Club Q Shooting defense is weaponizing queerness


Cyan Clements

GHS artist Cyan Clements depicts a fist clenching a pride flag.

On November 19th, a shooter by the name of Anderson Aldrich shot and killed 5 people in a queer nightclub in Colorado Springs called “Club Q”. Many were injured, more were traumatized, and Aldrich was arrested and is now being held in police custody. Aldrich is now being tried with 5 counts of 1st-degree murder and 5 counts of bias-motivated crimes. 

Since the shooting, amidst the outrage of the queer community and the familiar debates about anti-LGBTQ sentiments and gun control, Aldrich’s lawyers have released a controversial statement: Allegedly, Aldrich identifies as nonbinary, and uses they/them pronouns.

Allowing for the benefit of the doubt, referring to Aldrich by the pronouns they have requested seems prudent. The debate around which pronouns Aldrich uses is not a productive one, nor should it be the center of our discussions. The real question is this: was Aldrich truly not motivated by hate due to their alleged queerness? Or is this statement a lawyer’s ploy to seek lighter charges for a client?

Aldrich was born Nicholas Brink to two parents who divorced shortly after their birth. Their father, Aaron Brink, is an MMA fighter and porn star with a criminal record, and their mother, Laura Voepel, has had her own misdemeanors and arson charges. Previously, Aldrich began their criminal career by making a bomb threat on the Colorado Springs neighborhood.

Many people suspect that this statement from Aldrich’s defense is a bizarre attempt at ridding their client of hate crime charges, pointing to the fact that due to Aldrich’s transness, the attack was clearly not a hate crime and instead a shooting committed by a disturbed individual. Many suspect that Aldrich is not trans at all, and that this statement is a bald-faced lie.

The most compelling evidence to the contrary is Aldrich’s legal name change in 2016, from Nicholas Brink to Anderson Lee Aldrich. This change was made via a request put in by Aldrich’s legal guardian, their grandmother, Pamela Pullen. However, this “evidence” falls apart under slightly closer scrutiny.
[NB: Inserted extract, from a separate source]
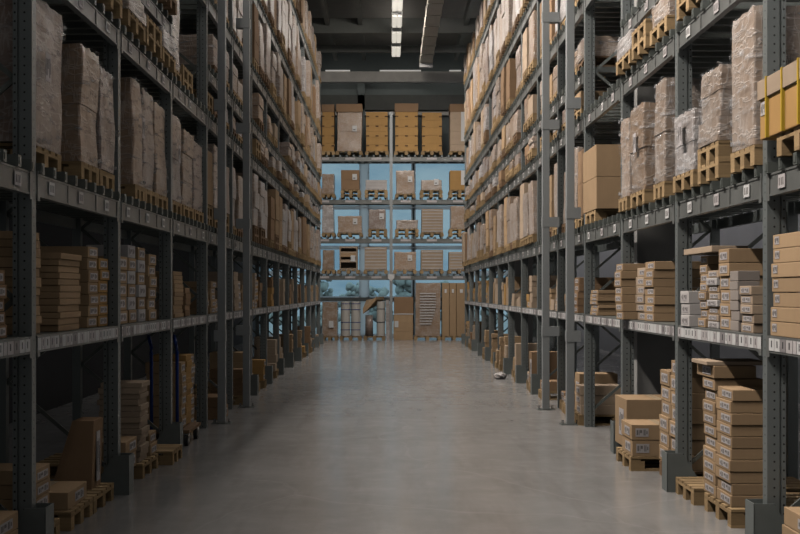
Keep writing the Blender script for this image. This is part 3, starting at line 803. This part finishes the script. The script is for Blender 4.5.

According to the document, Ms. Pullen had written the following under “The reason I want to change this child’s name is:”

“Minor wishes to protect himself and his future from any connections to his birth father and his criminal history. Father has had no contact with minor for several years.”

NBC News interviewed a neighbor and alleged friend of Aldrich, who testified that Aldrich had been vocally hateful in regards to the LGBTQ community in the past. Apparently, Aldrich was “not someone that I would bring my gay friends around”. 

So, it may be entirely possible that Aldrich had a revelation in regards to gender since then. It may be that Aldrich is simply deeply troubled, and that the Club Q shooting had nothing to do with queerness at all. It is possible that this whole thing is a tragic coincidence, and that Aldrich’s charges of hate crimes do indeed deserve to be dropped. 

But the evidence to the contrary is overwhelming. The likely truth of the matter is that this statement from the defense is nothing more than a red herring, a pathetic attempt to shift the focus of the conversations surrounding Aldrich. Luckily, whether or not this ploy works and the hate crime charges are dropped, Aldrich is still facing life in prison without parole, and these hate crime charges would likely have little impact on that. 

But this statement sets a troubling precedent for the future of incidents like these. This shooting is one of 600+ in this year alone in the US, and due to ineffective legislation around gun control, it will not be the last. According to the Human Rights Campaign, an LGBTQ+ civil rights organization, around 1 in every 5 hate crimes is committed due to anti-LGBTQ sentiment. It is important that we see this incident for what it is: an attorney using queerness as a legal weapon, and it is important that we do not allow this to become a pattern.